Advertisement

Feb 8, 2006

NPR reports on a Class D high-school station in Massachusetts trying to protect its license from takeover by a California religiocaster.
The weekly cume audience for WVXU-FM in Cincinnati jumped by 35 percent after a switch to an all-news format last summer, reports the Cincinnati Post. "I don't think any of us expected such a great start for the new WVXU," said Richard Eiswerth, g.m.
This American Life's deal to produce a TV show requires the show's relocation to New York, reports the Chicago Reader — a change host Ira Glass says won't matter much. "I work 70 hours a week. Sometimes it feels like I'd be doing the same program if I lived on the space shuttle."
Michael Getler of PBS, Jeffrey Dvorkin of NPR and two other ombuds recently got together to chat with Marvin Kalb about their work and the state of the media. Quotes and blurry photos at FishbowlDC.
NPR has named Bill Marimow v.p. of news.
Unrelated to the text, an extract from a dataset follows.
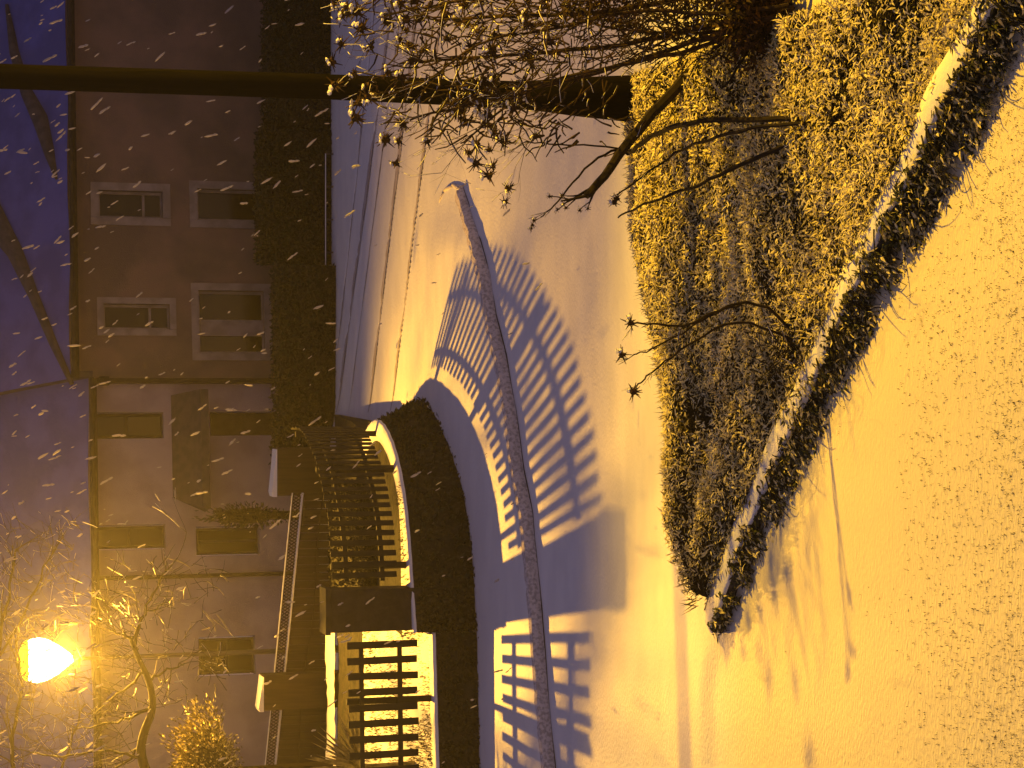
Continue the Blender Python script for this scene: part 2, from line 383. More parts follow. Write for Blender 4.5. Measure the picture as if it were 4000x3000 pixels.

Marimow joined the network in May 2004 as managing editor and recently served as acting news veep after the departure of Bruce Drake. His long career in journalism has included tenures at the Philadelphia Inquirer and the Baltimore Sun.
Al Lewis, who played Grandpa Munster on television's The Munsters and hosted a show on Pacifica's WBAI-FM in New York, died Friday at the age of 82, reports USA Today. Monday's Democracy Now featured an excerpt of a 1997 interview with Lewis. NPR commentator Andrei Codrescu also contributed a remembrance.
A commercial AM station in Buffalo, N.Y., is airing a mix of programming from Pacifica and Air America, reports the Billboard Radio Monitor.
Bill Marimow, v.p. of NPR News, explains why the network has not posted on its website the European cartoon that has offended Muslims around the world: "[T]he cartoon is so highly offensive to millions of Muslims that it's preferable to describe it in words rather than posting it on the Web." NPR Ombudsman Jeffrey Dvorkin sides with Marimow.